Last night I was lying in bed thinking about the past year, and to be perfectly honest, getting just slightly depressed about the prospects for this new year. I was thinking that nothing was going to really change in 2010 (I know, I must have momentarily forgotten that I have a child, and really forgotten how fast she's growing up and changing). But I was thinking that Pete will still be in school, we will still be living in the same apartment (oh, it has character) and I'll still be working from home writing boring rubbish for an online marketing company for the foreseeable future. These were my pleasant thoughts as I welcomed in the new year and drifted off to sleep.
Then this morning the world changed. My sister had a New Year's baby. A girl, called Caroline Jane. I am an Auntie, and Amelia has a cousin. she even looks a little bit like Amelia.

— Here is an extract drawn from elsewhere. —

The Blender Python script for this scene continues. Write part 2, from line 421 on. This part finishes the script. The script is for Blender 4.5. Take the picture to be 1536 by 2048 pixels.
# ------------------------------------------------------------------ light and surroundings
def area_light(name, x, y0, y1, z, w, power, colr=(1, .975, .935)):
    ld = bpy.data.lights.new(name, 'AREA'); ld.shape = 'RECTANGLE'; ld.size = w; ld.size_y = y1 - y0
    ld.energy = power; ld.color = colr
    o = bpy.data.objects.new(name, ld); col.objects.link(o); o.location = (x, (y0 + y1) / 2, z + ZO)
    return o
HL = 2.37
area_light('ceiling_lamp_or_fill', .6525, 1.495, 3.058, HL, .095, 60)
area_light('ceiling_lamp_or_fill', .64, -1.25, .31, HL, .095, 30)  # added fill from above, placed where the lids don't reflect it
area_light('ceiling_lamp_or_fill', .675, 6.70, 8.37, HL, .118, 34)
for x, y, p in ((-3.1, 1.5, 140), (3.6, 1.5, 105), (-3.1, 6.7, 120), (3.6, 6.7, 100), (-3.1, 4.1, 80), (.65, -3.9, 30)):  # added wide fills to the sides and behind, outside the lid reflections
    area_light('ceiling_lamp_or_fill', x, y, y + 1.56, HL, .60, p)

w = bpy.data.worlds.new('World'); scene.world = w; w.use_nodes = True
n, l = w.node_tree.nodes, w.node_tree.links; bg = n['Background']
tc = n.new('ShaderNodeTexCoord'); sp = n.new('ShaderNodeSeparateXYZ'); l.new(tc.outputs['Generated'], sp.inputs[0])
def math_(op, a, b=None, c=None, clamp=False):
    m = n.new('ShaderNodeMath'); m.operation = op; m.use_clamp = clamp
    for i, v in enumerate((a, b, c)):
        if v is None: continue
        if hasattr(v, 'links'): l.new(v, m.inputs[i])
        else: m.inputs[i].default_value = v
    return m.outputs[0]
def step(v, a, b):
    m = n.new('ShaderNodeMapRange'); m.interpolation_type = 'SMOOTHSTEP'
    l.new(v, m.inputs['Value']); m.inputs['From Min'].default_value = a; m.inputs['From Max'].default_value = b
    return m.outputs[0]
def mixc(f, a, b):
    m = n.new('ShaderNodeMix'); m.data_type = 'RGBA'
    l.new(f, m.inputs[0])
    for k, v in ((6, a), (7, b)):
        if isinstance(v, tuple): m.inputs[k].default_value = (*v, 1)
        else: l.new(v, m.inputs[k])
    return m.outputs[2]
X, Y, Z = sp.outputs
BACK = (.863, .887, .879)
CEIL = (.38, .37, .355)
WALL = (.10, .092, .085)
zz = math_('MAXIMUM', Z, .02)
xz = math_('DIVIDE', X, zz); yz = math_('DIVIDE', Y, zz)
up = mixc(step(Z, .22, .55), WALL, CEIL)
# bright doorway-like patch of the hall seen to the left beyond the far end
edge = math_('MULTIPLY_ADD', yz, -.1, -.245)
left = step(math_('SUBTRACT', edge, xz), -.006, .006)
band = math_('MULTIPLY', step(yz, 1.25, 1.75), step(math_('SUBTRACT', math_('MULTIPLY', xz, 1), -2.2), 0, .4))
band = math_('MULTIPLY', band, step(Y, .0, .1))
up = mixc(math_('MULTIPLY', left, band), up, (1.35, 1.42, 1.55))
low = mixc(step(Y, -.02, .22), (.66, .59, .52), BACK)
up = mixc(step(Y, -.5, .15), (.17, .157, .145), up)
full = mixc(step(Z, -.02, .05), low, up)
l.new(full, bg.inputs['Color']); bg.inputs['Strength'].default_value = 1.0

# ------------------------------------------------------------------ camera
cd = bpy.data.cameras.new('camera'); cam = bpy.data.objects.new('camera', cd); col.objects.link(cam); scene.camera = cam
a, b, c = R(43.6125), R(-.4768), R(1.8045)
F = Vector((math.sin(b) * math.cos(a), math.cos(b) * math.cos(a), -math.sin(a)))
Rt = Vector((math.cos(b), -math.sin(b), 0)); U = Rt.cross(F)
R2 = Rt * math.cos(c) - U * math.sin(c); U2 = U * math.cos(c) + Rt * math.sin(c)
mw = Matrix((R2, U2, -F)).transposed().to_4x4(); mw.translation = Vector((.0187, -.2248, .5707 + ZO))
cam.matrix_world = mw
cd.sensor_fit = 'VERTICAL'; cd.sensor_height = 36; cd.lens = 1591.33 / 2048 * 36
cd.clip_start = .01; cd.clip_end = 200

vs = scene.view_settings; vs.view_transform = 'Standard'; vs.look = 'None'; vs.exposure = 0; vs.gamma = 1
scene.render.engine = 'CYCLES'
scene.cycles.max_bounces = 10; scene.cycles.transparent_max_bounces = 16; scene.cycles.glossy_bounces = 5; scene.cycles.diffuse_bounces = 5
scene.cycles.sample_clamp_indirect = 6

I know, babies are born all the time. But when a new baby comes into your family it has a way of making you think about things that maybe you don't think about often, like what a miracle your own child is, and how heart-melting it is to watch your husband grow into a really great father. At least those are the kinds of things it made me think about.
I had to pull out all Amelia's newborn photos and remember what it was like to hold her squirmy body for the first time and smell her hair (and be grateful that she had hair).
Amelia was beautiful. Amelia is beautiful. My wonderful (and handsome) husband never ceases to impress me and make me proud. And I have so much to look forward to in 2010.